It’s Going to Take More Than Antitrust Law to Rein in Big Tech
The federal government’s landmark lawsuit against Google has been hailed as a bold step to rein in Big Tech. But we'll need much more than US antitrust law to match the economic power of a global juggernaut like Google.

Google has paid Apple enormous sums, estimated today at $10 billion a year, to keep Google Search pre-loaded in Apple’s Safari web browser. (Solen Feyissa / Unsplash)
In mid-October, the US Department of Justice (DOJ) filed a long-expected antitrust lawsuit against Google, one of the world’s largest and most influential companies. Claiming that Google has used deals with phone makers to keep its web search engine as the default on Android and Apple smartphones, the DOJ is being joined by various US states (all with Republican attorney generals) in the suit. Many other states are also running their own investigations of the company.
Google, along with the rest of Big Tech, has become a political target due to its rising power and wealth (the company is now worth over a trillion dollars). With House Democrats calling for action against the tech platforms and Donald Trump also angry at them, the company appears to be in hot water.

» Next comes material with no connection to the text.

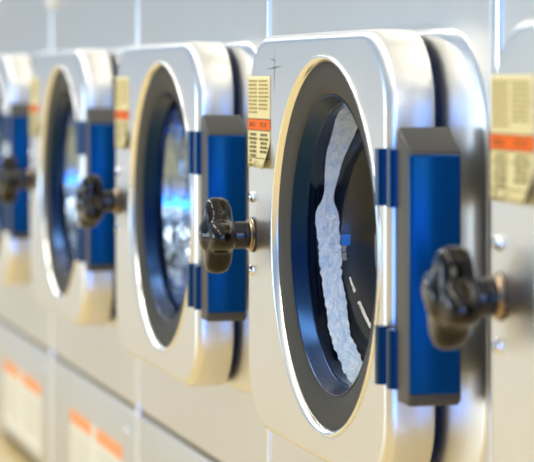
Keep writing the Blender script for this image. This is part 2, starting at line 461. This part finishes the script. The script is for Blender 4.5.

But US antitrust law is notoriously weak sauce, only able to bring suit against companies in specific situations. Having a full-on monopoly is not one of them. Previous US cases, in particular against Microsoft in the 1990s, suggest that the government may struggle to beat its well-financed opponent in court. And even if it did, the search market would only see somewhat more market share going to giant rivals like Microsoft’s Bing or Verizon’s Yahoo. There’s no path that leads to the rich, free competition that capitalism’s defenders insist it creates.